--- Information provided ---
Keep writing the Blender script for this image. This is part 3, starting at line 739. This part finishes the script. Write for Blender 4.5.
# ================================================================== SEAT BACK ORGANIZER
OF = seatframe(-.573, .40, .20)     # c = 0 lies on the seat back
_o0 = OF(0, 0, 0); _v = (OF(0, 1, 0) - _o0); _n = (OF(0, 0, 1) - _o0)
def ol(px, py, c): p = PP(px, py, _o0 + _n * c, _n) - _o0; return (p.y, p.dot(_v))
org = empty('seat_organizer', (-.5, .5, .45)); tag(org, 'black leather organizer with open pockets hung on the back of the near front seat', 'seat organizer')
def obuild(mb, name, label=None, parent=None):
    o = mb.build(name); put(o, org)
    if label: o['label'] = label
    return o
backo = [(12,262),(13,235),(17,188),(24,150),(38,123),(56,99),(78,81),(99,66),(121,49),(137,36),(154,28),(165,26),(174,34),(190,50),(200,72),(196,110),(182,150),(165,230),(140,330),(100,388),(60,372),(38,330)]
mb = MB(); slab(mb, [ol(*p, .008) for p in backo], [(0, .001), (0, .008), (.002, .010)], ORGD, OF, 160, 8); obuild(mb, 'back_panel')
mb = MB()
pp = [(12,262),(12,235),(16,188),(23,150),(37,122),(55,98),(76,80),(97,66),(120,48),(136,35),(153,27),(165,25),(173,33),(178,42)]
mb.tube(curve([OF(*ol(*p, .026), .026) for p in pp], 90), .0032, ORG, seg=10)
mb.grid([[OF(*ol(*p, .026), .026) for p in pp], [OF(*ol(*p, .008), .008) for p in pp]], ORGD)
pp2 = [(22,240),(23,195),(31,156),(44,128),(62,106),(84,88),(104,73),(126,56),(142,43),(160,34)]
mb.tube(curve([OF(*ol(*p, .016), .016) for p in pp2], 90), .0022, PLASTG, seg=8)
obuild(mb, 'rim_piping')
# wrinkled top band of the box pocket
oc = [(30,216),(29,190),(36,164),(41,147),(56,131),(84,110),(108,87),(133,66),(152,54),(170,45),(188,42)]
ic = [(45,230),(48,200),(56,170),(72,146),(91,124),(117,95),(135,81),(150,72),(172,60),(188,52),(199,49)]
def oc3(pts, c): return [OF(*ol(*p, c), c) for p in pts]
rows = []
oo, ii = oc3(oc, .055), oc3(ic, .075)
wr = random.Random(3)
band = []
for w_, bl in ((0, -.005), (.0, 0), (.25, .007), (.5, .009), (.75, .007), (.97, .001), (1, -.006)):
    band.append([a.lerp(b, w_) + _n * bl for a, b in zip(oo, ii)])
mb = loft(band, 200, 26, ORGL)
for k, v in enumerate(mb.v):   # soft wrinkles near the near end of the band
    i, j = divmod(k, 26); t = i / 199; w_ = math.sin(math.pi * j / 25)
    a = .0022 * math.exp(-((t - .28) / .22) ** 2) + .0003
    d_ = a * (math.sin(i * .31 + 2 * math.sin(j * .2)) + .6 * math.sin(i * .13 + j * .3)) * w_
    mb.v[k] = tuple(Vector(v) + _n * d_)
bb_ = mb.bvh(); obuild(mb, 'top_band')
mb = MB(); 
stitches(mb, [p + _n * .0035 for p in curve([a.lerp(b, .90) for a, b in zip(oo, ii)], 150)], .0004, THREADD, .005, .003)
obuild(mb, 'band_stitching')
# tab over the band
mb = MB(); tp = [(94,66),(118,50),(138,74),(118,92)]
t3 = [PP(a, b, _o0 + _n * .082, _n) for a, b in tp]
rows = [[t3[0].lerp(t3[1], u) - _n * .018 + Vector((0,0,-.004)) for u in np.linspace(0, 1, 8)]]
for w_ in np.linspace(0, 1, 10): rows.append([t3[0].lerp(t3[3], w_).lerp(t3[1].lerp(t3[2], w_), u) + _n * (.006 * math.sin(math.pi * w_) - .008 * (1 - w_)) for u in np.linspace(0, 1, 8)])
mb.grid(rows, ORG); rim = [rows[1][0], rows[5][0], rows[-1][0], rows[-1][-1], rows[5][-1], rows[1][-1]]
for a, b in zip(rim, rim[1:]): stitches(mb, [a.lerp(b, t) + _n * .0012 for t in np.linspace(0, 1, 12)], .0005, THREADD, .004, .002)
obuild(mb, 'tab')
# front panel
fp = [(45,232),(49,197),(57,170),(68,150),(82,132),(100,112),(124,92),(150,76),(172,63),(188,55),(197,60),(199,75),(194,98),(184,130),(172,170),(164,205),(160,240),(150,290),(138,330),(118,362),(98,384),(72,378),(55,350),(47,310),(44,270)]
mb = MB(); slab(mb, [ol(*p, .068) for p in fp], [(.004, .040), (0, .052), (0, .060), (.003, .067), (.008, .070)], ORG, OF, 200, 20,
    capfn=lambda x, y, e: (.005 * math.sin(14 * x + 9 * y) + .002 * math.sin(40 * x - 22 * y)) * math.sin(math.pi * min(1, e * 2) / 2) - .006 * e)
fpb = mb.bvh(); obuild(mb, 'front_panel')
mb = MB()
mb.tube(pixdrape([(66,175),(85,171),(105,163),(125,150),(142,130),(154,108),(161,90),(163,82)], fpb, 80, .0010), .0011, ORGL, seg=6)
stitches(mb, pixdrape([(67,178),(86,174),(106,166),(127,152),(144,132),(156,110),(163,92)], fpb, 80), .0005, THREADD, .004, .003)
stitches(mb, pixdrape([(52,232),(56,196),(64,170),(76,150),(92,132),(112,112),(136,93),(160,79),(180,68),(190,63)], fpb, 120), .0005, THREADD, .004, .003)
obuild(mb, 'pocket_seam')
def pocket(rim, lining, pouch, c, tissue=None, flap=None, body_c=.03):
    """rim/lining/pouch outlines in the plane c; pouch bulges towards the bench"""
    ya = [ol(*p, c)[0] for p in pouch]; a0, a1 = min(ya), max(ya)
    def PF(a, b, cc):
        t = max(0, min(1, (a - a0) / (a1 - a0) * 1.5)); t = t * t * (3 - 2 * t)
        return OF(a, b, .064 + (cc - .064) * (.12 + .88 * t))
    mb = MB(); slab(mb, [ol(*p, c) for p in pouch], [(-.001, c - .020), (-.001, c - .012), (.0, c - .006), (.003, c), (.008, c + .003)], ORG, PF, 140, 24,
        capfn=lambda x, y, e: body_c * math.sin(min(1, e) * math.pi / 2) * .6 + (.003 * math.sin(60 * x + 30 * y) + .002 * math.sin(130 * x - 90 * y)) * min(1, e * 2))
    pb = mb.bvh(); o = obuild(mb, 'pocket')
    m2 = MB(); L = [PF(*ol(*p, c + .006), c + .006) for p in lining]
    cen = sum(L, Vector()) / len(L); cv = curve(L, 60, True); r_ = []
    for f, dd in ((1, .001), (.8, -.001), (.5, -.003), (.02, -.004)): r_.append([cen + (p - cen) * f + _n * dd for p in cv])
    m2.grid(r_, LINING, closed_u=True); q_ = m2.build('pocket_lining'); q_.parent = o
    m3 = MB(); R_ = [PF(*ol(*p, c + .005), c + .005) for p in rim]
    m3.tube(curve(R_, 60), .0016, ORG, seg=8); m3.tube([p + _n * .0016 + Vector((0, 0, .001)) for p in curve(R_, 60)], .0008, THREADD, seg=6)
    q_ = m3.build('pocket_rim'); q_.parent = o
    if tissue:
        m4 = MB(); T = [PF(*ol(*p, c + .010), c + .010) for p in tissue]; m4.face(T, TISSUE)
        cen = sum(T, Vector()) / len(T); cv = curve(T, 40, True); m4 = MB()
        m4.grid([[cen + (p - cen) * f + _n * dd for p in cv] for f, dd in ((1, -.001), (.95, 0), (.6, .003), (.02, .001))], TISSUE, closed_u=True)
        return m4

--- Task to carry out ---
Set down the listing in full, keeping every word exactly as it is.

--- Result for this exercise ---
Keep writing the Blender script for this image. This is part 3, starting at line 739. This part finishes the script. Write for Blender 4.5.
# ================================================================== SEAT BACK ORGANIZER
OF = seatframe(-.573, .40, .20)     # c = 0 lies on the seat back
_o0 = OF(0, 0, 0); _v = (OF(0, 1, 0) - _o0); _n = (OF(0, 0, 1) - _o0)
def ol(px, py, c): p = PP(px, py, _o0 + _n * c, _n) - _o0; return (p.y, p.dot(_v))
org = empty('seat_organizer', (-.5, .5, .45)); tag(org, 'black leather organizer with open pockets hung on the back of the near front seat', 'seat organizer')
def obuild(mb, name, label=None, parent=None):
    o = mb.build(name); put(o, org)
    if label: o['label'] = label
    return o
backo = [(12,262),(13,235),(17,188),(24,150),(38,123),(56,99),(78,81),(99,66),(121,49),(137,36),(154,28),(165,26),(174,34),(190,50),(200,72),(196,110),(182,150),(165,230),(140,330),(100,388),(60,372),(38,330)]
mb = MB(); slab(mb, [ol(*p, .008) for p in backo], [(0, .001), (0, .008), (.002, .010)], ORGD, OF, 160, 8); obuild(mb, 'back_panel')
mb = MB()
pp = [(12,262),(12,235),(16,188),(23,150),(37,122),(55,98),(76,80),(97,66),(120,48),(136,35),(153,27),(165,25),(173,33),(178,42)]
mb.tube(curve([OF(*ol(*p, .026), .026) for p in pp], 90), .0032, ORG, seg=10)
mb.grid([[OF(*ol(*p, .026), .026) for p in pp], [OF(*ol(*p, .008), .008) for p in pp]], ORGD)
pp2 = [(22,240),(23,195),(31,156),(44,128),(62,106),(84,88),(104,73),(126,56),(142,43),(160,34)]
mb.tube(curve([OF(*ol(*p, .016), .016) for p in pp2], 90), .0022, PLASTG, seg=8)
obuild(mb, 'rim_piping')
# wrinkled top band of the box pocket
oc = [(30,216),(29,190),(36,164),(41,147),(56,131),(84,110),(108,87),(133,66),(152,54),(170,45),(188,42)]
ic = [(45,230),(48,200),(56,170),(72,146),(91,124),(117,95),(135,81),(150,72),(172,60),(188,52),(199,49)]
def oc3(pts, c): return [OF(*ol(*p, c), c) for p in pts]
rows = []
oo, ii = oc3(oc, .055), oc3(ic, .075)
wr = random.Random(3)
band = []
for w_, bl in ((0, -.005), (.0, 0), (.25, .007), (.5, .009), (.75, .007), (.97, .001), (1, -.006)):
    band.append([a.lerp(b, w_) + _n * bl for a, b in zip(oo, ii)])
mb = loft(band, 200, 26, ORGL)
for k, v in enumerate(mb.v):   # soft wrinkles near the near end of the band
    i, j = divmod(k, 26); t = i / 199; w_ = math.sin(math.pi * j / 25)
    a = .0022 * math.exp(-((t - .28) / .22) ** 2) + .0003
    d_ = a * (math.sin(i * .31 + 2 * math.sin(j * .2)) + .6 * math.sin(i * .13 + j * .3)) * w_
    mb.v[k] = tuple(Vector(v) + _n * d_)
bb_ = mb.bvh(); obuild(mb, 'top_band')
mb = MB(); 
stitches(mb, [p + _n * .0035 for p in curve([a.lerp(b, .90) for a, b in zip(oo, ii)], 150)], .0004, THREADD, .005, .003)
obuild(mb, 'band_stitching')
# tab over the band
mb = MB(); tp = [(94,66),(118,50),(138,74),(118,92)]
t3 = [PP(a, b, _o0 + _n * .082, _n) for a, b in tp]
rows = [[t3[0].lerp(t3[1], u) - _n * .018 + Vector((0,0,-.004)) for u in np.linspace(0, 1, 8)]]
for w_ in np.linspace(0, 1, 10): rows.append([t3[0].lerp(t3[3], w_).lerp(t3[1].lerp(t3[2], w_), u) + _n * (.006 * math.sin(math.pi * w_) - .008 * (1 - w_)) for u in np.linspace(0, 1, 8)])
mb.grid(rows, ORG); rim = [rows[1][0], rows[5][0], rows[-1][0], rows[-1][-1], rows[5][-1], rows[1][-1]]
for a, b in zip(rim, rim[1:]): stitches(mb, [a.lerp(b, t) + _n * .0012 for t in np.linspace(0, 1, 12)], .0005, THREADD, .004, .002)
obuild(mb, 'tab')
# front panel
fp = [(45,232),(49,197),(57,170),(68,150),(82,132),(100,112),(124,92),(150,76),(172,63),(188,55),(197,60),(199,75),(194,98),(184,130),(172,170),(164,205),(160,240),(150,290),(138,330),(118,362),(98,384),(72,378),(55,350),(47,310),(44,270)]
mb = MB(); slab(mb, [ol(*p, .068) for p in fp], [(.004, .040), (0, .052), (0, .060), (.003, .067), (.008, .070)], ORG, OF, 200, 20,
    capfn=lambda x, y, e: (.005 * math.sin(14 * x + 9 * y) + .002 * math.sin(40 * x - 22 * y)) * math.sin(math.pi * min(1, e * 2) / 2) - .006 * e)
fpb = mb.bvh(); obuild(mb, 'front_panel')
mb = MB()
mb.tube(pixdrape([(66,175),(85,171),(105,163),(125,150),(142,130),(154,108),(161,90),(163,82)], fpb, 80, .0010), .0011, ORGL, seg=6)
stitches(mb, pixdrape([(67,178),(86,174),(106,166),(127,152),(144,132),(156,110),(163,92)], fpb, 80), .0005, THREADD, .004, .003)
stitches(mb, pixdrape([(52,232),(56,196),(64,170),(76,150),(92,132),(112,112),(136,93),(160,79),(180,68),(190,63)], fpb, 120), .0005, THREADD, .004, .003)
obuild(mb, 'pocket_seam')
def pocket(rim, lining, pouch, c, tissue=None, flap=None, body_c=.03):
    """rim/lining/pouch outlines in the plane c; pouch bulges towards the bench"""
    ya = [ol(*p, c)[0] for p in pouch]; a0, a1 = min(ya), max(ya)
    def PF(a, b, cc):
        t = max(0, min(1, (a - a0) / (a1 - a0) * 1.5)); t = t * t * (3 - 2 * t)
        return OF(a, b, .064 + (cc - .064) * (.12 + .88 * t))
    mb = MB(); slab(mb, [ol(*p, c) for p in pouch], [(-.001, c - .020), (-.001, c - .012), (.0, c - .006), (.003, c), (.008, c + .003)], ORG, PF, 140, 24,
        capfn=lambda x, y, e: body_c * math.sin(min(1, e) * math.pi / 2) * .6 + (.003 * math.sin(60 * x + 30 * y) + .002 * math.sin(130 * x - 90 * y)) * min(1, e * 2))
    pb = mb.bvh(); o = obuild(mb, 'pocket')
    m2 = MB(); L = [PF(*ol(*p, c + .006), c + .006) for p in lining]
    cen = sum(L, Vector()) / len(L); cv = curve(L, 60, True); r_ = []
    for f, dd in ((1, .001), (.8, -.001), (.5, -.003), (.02, -.004)): r_.append([cen + (p - cen) * f + _n * dd for p in cv])
    m2.grid(r_, LINING, closed_u=True); q_ = m2.build('pocket_lining'); q_.parent = o
    m3 = MB(); R_ = [PF(*ol(*p, c + .005), c + .005) for p in rim]
    m3.tube(curve(R_, 60), .0016, ORG, seg=8); m3.tube([p + _n * .0016 + Vector((0, 0, .001)) for p in curve(R_, 60)], .0008, THREADD, seg=6)
    q_ = m3.build('pocket_rim'); q_.parent = o
    if tissue:
        m4 = MB(); T = [PF(*ol(*p, c + .010), c + .010) for p in tissue]; m4.face(T, TISSUE)
        cen = sum(T, Vector()) / len(T); cv = curve(T, 40, True); m4 = MB()
        m4.grid([[cen + (p - cen) * f + _n * dd for p in cv] for f, dd in ((1, -.001), (.95, 0), (.6, .003), (.02, .001))], TISSUE, closed_u=True)
        return m4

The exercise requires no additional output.